Using tensor network states for multi-particle Brownian ratchets

TL;DR

This paper uses tensor network states to analyze how interactions affect the current in multi-particle Brownian ratchets, revealing a shift in optimal driving frequency with increased particle density.

Contribution

It introduces a tensor network approach to efficiently study many-body effects in flashing ratchets, extending beyond single-particle analysis.

Findings

Maximum current shifts to higher frequencies with increased lattice occupancy.

Tensor network methods accurately reproduce stochastic trajectory sampling.

Interactions significantly influence transport properties in multi-particle ratchets.

Abstract

The study of Brownian ratchets has taught how time-periodic driving supports a time-periodic steady state that generates nonequilibrium transport. When a single particle is transported in one dimension, it is possible to rationalize the current in terms of the potential, but experimental efforts have ventured beyond that single-body case to systems with many interacting carriers. Working with a lattice model of volume-excluding particles in one dimension, we analyze the impact of interactions on a flashing ratchet's current.
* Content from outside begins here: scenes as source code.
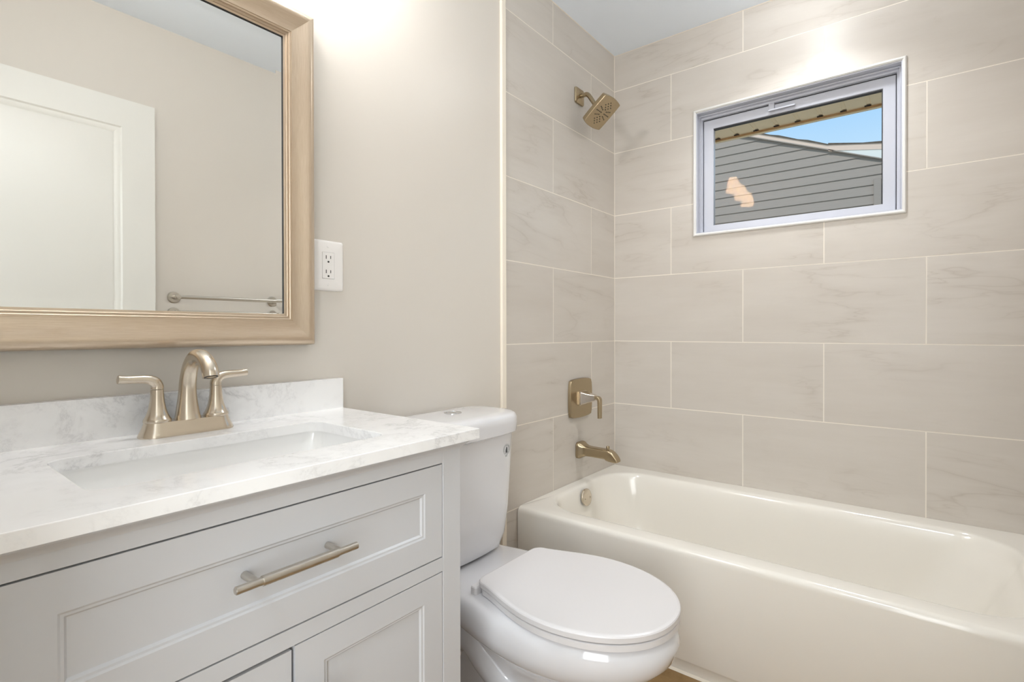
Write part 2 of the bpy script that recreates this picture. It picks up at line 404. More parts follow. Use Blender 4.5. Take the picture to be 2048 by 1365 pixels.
# outer frame with stepped profile
bm = nb(); rect_ring(bm, -1.1455, -.4095, 1.4765, 2.0035, .02, .042, .095, .002, ws=(.0145, .009, .008, .014)); rect_ring(bm, -1.1455, -.4095, 1.4765, 2.0035, .02, .026, .043, .002, ws=(.006, .004, .003, .006))
obj('window_frame', bm, VINYL, win)
bm = nb(); rect_ring(bm, -1.1335, -.4160, 1.4830, 1.9930, .02, .061, .094, ws=(.006, .006, .004, .008)); obj('weather_seal', bm, GASKET, win)
# sash
bm = nb(); rect_ring(bm, -1.1280, -.4210, 1.4860, 1.9855, .045, .056, .080, .002, ws=(.0400, .0430, .028, .0405)); sash = obj('sash', bm, VINYL, win)
bm = nb(); rect_ring(bm, -1.0875, -.4590, 1.5110, 1.9475, .004, .058, .079, ws=(.0030, .0045, .002, .0065)); obj('glazing_gasket', bm, GASKET, sash)
bm = nb(); box(bm, (.067, -1.0870, 1.5115), (.070, -.4595, 1.9470))
for v in bm.verts: v.co.x += -.0205*(v.co.y+.7825) + .008*(v.co.z-1.7295)     # pane tilted to steer the vanity lamps' reflection into place
pane = obj('pane', bm, PANE, sash, sharp=None)
# latch at the head
bm = nb(); box(bm, (.046, -.716, 1.958), (.058, -.694, 1.990), .002); box(bm, (.040, -.795, 1.957), (.049, -.694, 1.964), .0025); obj('latch', bm, VINYL, sash)

hfill_win = thing('hall_fill_window', (-3.65, -1.68, .75), 'made-up hall window behind the camera, added for fill light', 'window', kind='structure')  # made-up window that houses the added fill light
bm = nb(); rect_ring(bm, -2.24, -1.12, .24, 2.26, .06, -3.648, -3.60, .003); obj('window_frame', bm, VINYL, hfill_win)

# ------------------------------------------------------------------ open door seen in the mirror
dr = thing('door_1', (-1.88, -1.4725, 0), 'white panelled door standing open against the opposite wall, seen in the mirror', 'door', kind='structure')
DX0, DX1, DF, DB, DZ0, DZ1 = -2.265, -1.486, -1.455, -1.490, .012, 2.007
def panel_face(bm, x0, x1, z0, z1, yf, panels, prof, back):
    """front slab face with recessed rectangular panels; prof = [(inset, depth)]; -y is the front"""
    xs = sorted({x0, x1} | {p[0] for p in panels} | {p[1] for p in panels}); zs = sorted({z0, z1} | {p[2] for p in panels} | {p[3] for p in panels})
    def inp(a, b, c, d): return any(a >= p[0]-1e-6 and b <= p[1]+1e-6 and c >= p[2]-1e-6 and d <= p[3]+1e-6 for p in panels)
    for a, b in zip(xs[:-1], xs[1:]):
        for c, d in zip(zs[:-1], zs[1:]):
            if not inp(a, b, c, d): bm.faces.new([bm.verts.new(v) for v in ((a, yf, c), (b, yf, c), (b, yf, d), (a, yf, d))])
    sg = 1 if back > yf else -1
    for (a, b, c, d) in panels:
        loops = [[(a+i, yf+sg*dp, c+i), (b-i, yf+sg*dp, c+i), (b-i, yf+sg*dp, d-i), (a+i, yf+sg*dp, d-i)] for i, dp in [(0, 0)] + prof]
        loft(bm, loops, False, True)
    e = .0015
    loft(bm, [[(x0, yf, z0), (x1, yf, z0), (x1, yf, z1), (x0, yf, z1)], [(x0, back, z0), (x1, back, z0), (x1, back, z1), (x0, back, z1)]], False, True)
    bmesh.ops.remove_doubles(bm, verts=bm.verts[:], dist=1e-5)
bm = nb()
panel_face(bm, DX0, DX1, DZ0, DZ1, DB, [], [], DB+.004)
bm2 = nb()
# the side turned to the room faces +y
panel_face(bm2, DX0, DX1, DZ0, DZ1, DF, [(DX0+.115, DX1-.115, 1.02, DZ1-.115), (DX0+.115, DX1-.115, .24, .88)], [(.006, .005), (.014, .006), (.026, .011), (.034, .009)], DB+.004)
bm.free(); obj('door_leaf', bm2, DOOR_W, dr, 25)
bm = nb(); lathe(bm, (-1.55, DF, .95), (0, 1, 0), [(0, .032), (.006, .032), (.008, .012), (.03, .011), (.036, .024), (.05, .027), (.06, .022), (.063, .0)], 24, True, False); obj('door_knob', bm, NICKEL, dr)
for hz in (.25, 1.0, 1.8):
    bm = nb(); tube(bm, [(DX0-.008, DF, hz-.045), (DX0-.008, DF, hz+.045)], .006, 12); box(bm, (DX0-.008, DF-.004, hz-.044), (DX0+.03, DF-.0005, hz+.044)); obj('hinge', bm, STEEL, dr)

# ------------------------------------------------------------------ towel bar on the opposite wall
tb = thing('towel_bar', (-1.18, OPP, 1.195), 'brushed metal towel bar on the opposite wall, seen in the mirror', 'towel bar')
TBZ = 1.196
for fx in (-1.400, -.955):
    bm = nb(); lathe(bm, (fx, OPP, TBZ), (0, 1, 0), [(0, .026), (.005, .026), (.008, .023), (.009, .010), (.052, .009), (.064, .0095)], 28); obj('flange', bm, STEEL, tb)
bm = nb(); tube(bm, [(-1.412, OPP+.056, TBZ), (-.943, OPP+.056, TBZ)], .0085, 20); obj('bar', bm, STEEL, tb)

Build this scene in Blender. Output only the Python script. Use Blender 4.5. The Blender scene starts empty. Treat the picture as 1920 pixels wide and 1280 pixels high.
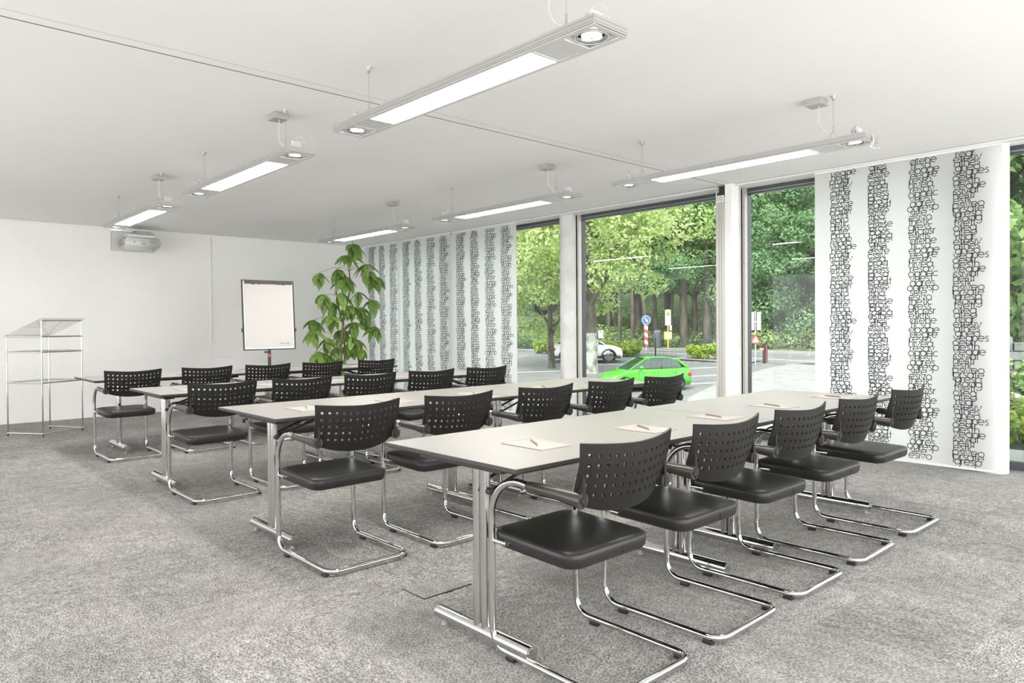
import bpy, bmesh, math, random
import numpy as np
from mathutils import Vector, Matrix, Euler

random.seed(7)
rng = np.random.default_rng(7)
S = bpy.context.scene
COL = S.collection

# ------------------------------------------------------------------ camera
cam_d = bpy.data.cameras.new('camera')
cam = bpy.data.objects.new('camera', cam_d)
COL.objects.link(cam)
S.camera = cam
YAW, PITCH, ROLL = .7405, .0135, -.0080
fw = Vector((math.sin(YAW), math.cos(YAW), 0)); rt = Vector((math.cos(YAW), -math.sin(YAW), 0)); uz = Vector((0, 0, 1))
f2 = fw * math.cos(PITCH) - uz * math.sin(PITCH); u2 = uz * math.cos(PITCH) + fw * math.sin(PITCH)
r3 = rt * math.cos(ROLL) + u2 * math.sin(ROLL); u3 = u2 * math.cos(ROLL) - rt * math.sin(ROLL)
M = Matrix((r3, u3, -f2)).transposed().to_4x4()
M.translation = Vector((0, 0, 1.25))
cam.matrix_world = M
cam_d.sensor_width = 36
cam_d.lens = 1345 / 1920 * 36
cam_d.shift_y = -11.5 / 1920
cam_d.clip_end = 400

# ------------------------------------------------------------------ light
S.view_settings.view_transform = 'Standard'
S.view_settings.look = 'None'
S.view_settings.gamma = 1
S.view_settings.use_curve_mapping = False
S.view_settings.exposure = 0.13
W = bpy.data.worlds.new('sky'); S.world = W; W.use_nodes = True
bg = W.node_tree.nodes['Background']
bg.inputs[0].default_value = (.96, .98, 1.0, 1)
bg.inputs[1].default_value = 3.0
sun_d = bpy.data.lights.new('sun', 'SUN'); sun_d.energy = 4.5; sun_d.angle = math.radians(14); sun_d.color = (1, .95, .86)
sun = bpy.data.objects.new('sun', sun_d); COL.objects.link(sun)
sun.rotation_euler = Vector((.62, .30, -.80)).to_track_quat('-Z', 'Y').to_euler()

def area(name, loc, direction, sx, sy, power, col=(1, 1, 1)):
    d = bpy.data.lights.new(name, 'AREA'); d.shape = 'RECTANGLE'; d.size = sx; d.size_y = sy; d.energy = power; d.color = col
    o = bpy.data.objects.new(name, d); COL.objects.link(o); o.location = loc
    o.rotation_euler = Vector(direction).to_track_quat('-Z', 'Z').to_euler()
    return o
# fill lights added out of view, behind and left of camera, to brighten the room
area('front_fill_light', (2.0, -2.3, 1.35), (0, 1, 0.05), 9.5, 2.3, 210, (1, .965, .915))
area('side_fill_light', (-4.1, 5.6, 1.25), (1, .05, 0.0), 11.5, 2.2, 420, (1, .965, .915))

# ------------------------------------------------------------------ materials
MATS = {}
def mat(name, col, rough=.5, metal=0., spec=.5, build=None):
    if name in MATS: return MATS[name]
    m = bpy.data.materials.new(name); m.use_nodes = True
    nt = m.node_tree; b = nt.nodes['Principled BSDF']
    b.inputs['Base Color'].default_value = (*col, 1)
    b.inputs['Roughness'].default_value = rough
    b.inputs['Metallic'].default_value = metal
    b.inputs['Specular IOR Level'].default_value = spec
    if build: build(nt, b)
    MATS[name] = m
    return m
def N(nt, t, **kw):
    n = nt.nodes.new(t)
    for k, v in kw.items():
        if k in n.inputs: n.inputs[k].default_value = v
        else: setattr(n, k, v)
    return n
def ramp(nt, stops):
    n = nt.nodes.new('ShaderNodeValToRGB')
    e = n.color_ramp.elements
    while len(e) > 1: e.remove(e[-1])
    e[0].position = stops[0][0]; e[0].color = (*stops[0][1], 1)
    for p, c in stops[1:]:
        x = e.new(p); x.color = (*c, 1)
    return n
def noisy(c1, c2, scale, detail=4, bump=0., coord='Object', stretch=(1, 1, 1), lo=.35, hi=.65, dist=.01):
    def f(nt, b):
        tc = N(nt, 'ShaderNodeTexCoord'); mp = N(nt, 'ShaderNodeMapping'); mp.inputs['Scale'].default_value = stretch
        nz = N(nt, 'ShaderNodeTexNoise', Scale=scale, Detail=detail)
        r = ramp(nt, [(lo, c1), (hi, c2)])
        L = nt.links
        L.new(tc.outputs[coord], mp.inputs[0]); L.new(mp.outputs[0], nz.inputs['Vector']); L.new(nz.outputs[0], r.inputs[0]); L.new(r.outputs[0], b.inputs['Base Color'])
        if bump:
            bp = N(nt, 'ShaderNodeBump', Strength=bump, Distance=dist); L.new(nz.outputs[0], bp.inputs['Height']); L.new(bp.outputs[0], b.inputs['Normal'])
    return f
def emis(name, col, strength):
    m = bpy.data.materials.new(name); m.use_nodes = True; nt = m.node_tree
    nt.nodes.clear(); e = N(nt, 'ShaderNodeEmission'); e.inputs[0].default_value = (*col, 1); e.inputs[1].default_value = strength
    o = N(nt, 'ShaderNodeOutputMaterial'); nt.links.new(e.outputs[0], o.inputs[0]); MATS[name] = m
    return m
def glass(name, tint=(1, 1, 1), refl=.07):
    m = bpy.data.materials.new(name); m.use_nodes = True; nt = m.node_tree; nt.nodes.clear()
    t = N(nt, 'ShaderNodeBsdfTransparent'); t.inputs[0].default_value = (*tint, 1)
    g = N(nt, 'ShaderNodeBsdfGlossy'); g.inputs['Roughness'].default_value = .0
    fr = N(nt, 'ShaderNodeLayerWeight'); fr.inputs[0].default_value = .25
    mu = N(nt, 'ShaderNodeMath', operation='MULTIPLY_ADD'); mu.inputs[1].default_value = .4; mu.inputs[2].default_value = refl * .5
    mx = N(nt, 'ShaderNodeMixShader'); o = N(nt, 'ShaderNodeOutputMaterial')
    L = nt.links; L.new(fr.outputs['Fresnel'], mu.inputs[0]); L.new(mu.outputs[0], mx.inputs[0]); L.new(t.outputs[0], mx.inputs[1]); L.new(g.outputs[0], mx.inputs[2]); L.new(mx.outputs[0], o.inputs[0])
    MATS[name] = m
    return m

def carpet_build(nt, b):
    L = nt.links
    tc = N(nt, 'ShaderNodeTexCoord'); oi = N(nt, 'ShaderNodeObjectInfo')
    mp = N(nt, 'ShaderNodeMapping'); mp.inputs['Scale'].default_value = (1, .45, 1); mp.inputs['Rotation'].default_value = (0, 0, .35)
    off = N(nt, 'ShaderNodeVectorMath', operation='SCALE'); off.inputs[0].default_value = (7, 5, 3)
    L.new(oi.outputs['Random'], off.inputs['Scale'])
    L.new(tc.outputs['Object'], mp.inputs[0]); L.new(off.outputs[0], mp.inputs['Location'])
    n1 = N(nt, 'ShaderNodeTexNoise', Scale=190., Detail=4.); n2 = N(nt, 'ShaderNodeTexNoise', Scale=26., Detail=3.)
    n3 = N(nt, 'ShaderNodeTexNoise', Scale=2.5, Detail=2.)
    for n in (n1, n2): L.new(mp.outputs[0], n.inputs['Vector'])
    geo = N(nt, 'ShaderNodeNewGeometry'); L.new(geo.outputs['Position'], n3.inputs['Vector'])
    r1 = ramp(nt, [(.35, (.14, .137, .132)), (.5, (.30, .294, .284)), (.66, (.50, .49, .475))]); L.new(n1.outputs[0], r1.inputs[0])
    r2 = ramp(nt, [(.35, (.84, .84, .84)), (.65, (1.12, 1.12, 1.12))]); L.new(n2.outputs[0], r2.inputs[0])
    m1 = N(nt, 'ShaderNodeMix', data_type='RGBA', blend_type='MULTIPLY'); m1.inputs[0].default_value = 1
    L.new(r1.outputs[0], m1.inputs[6]); L.new(r2.outputs[0], m1.inputs[7])
    r3_ = ramp(nt, [(.3, (.9, .9, .9)), (.7, (1.1, 1.1, 1.1))]); L.new(n3.outputs[0], r3_.inputs[0])
    m2 = N(nt, 'ShaderNodeMix', data_type='RGBA', blend_type='MULTIPLY'); m2.inputs[0].default_value = 1
    L.new(m1.outputs[2], m2.inputs[6]); L.new(r3_.outputs[0], m2.inputs[7])
    mr = N(nt, 'ShaderNodeMapRange'); mr.inputs['To Min'].default_value = .91; mr.inputs['To Max'].default_value = 1.09
    L.new(oi.outputs['Random'], mr.inputs['Value'])
    m3 = N(nt, 'ShaderNodeVectorMath', operation='SCALE'); L.new(m2.outputs[2], m3.inputs[0]); L.new(mr.outputs[0], m3.inputs['Scale'])
    L.new(m3.outputs[0], b.inputs['Base Color'])
    bp = N(nt, 'ShaderNodeBump', Strength=.5, Distance=.006); L.new(n1.outputs[0], bp.inputs['Height']); L.new(bp.outputs[0], b.inputs['Normal'])
mat('carpet', (.3, .3, .3), .95, spec=.1, build=carpet_build)
mat('white_paint', (.87, .865, .85), .7, spec=.2, build=noisy((.855, .85, .835), (.88, .875, .86), 1.5))
mat('ceiling_paint', (.90, .895, .885), .8, spec=.1, build=noisy((.89, .885, .875), (.91, .905, .895), .8))
mat('dark_gap', (.05, .05, .048), .7)
mat('grey_line', (.45, .45, .44), .7)
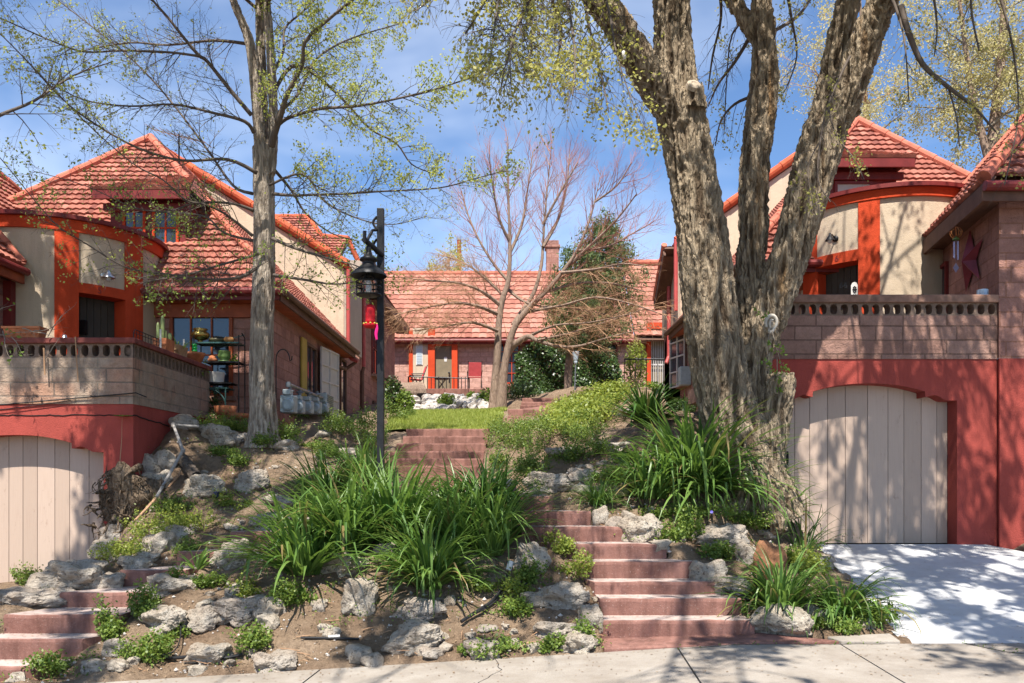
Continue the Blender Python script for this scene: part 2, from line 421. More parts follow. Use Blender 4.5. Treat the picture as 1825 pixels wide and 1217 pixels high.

To surmount the many-body problem, we employ the time-dependent variational principle with a binary tree tensor network, methods discussed at length in a companion paper. Rather than propagating individual trajectories, the tensor network approach propagates a distribution over many-body configurations via a controllable variational approximation. The calculations, which reproduce Gillespie trajectory sampling, identify and explain a shift in the frequency of maximum current to higher driving frequency as the lattice occupancy increases.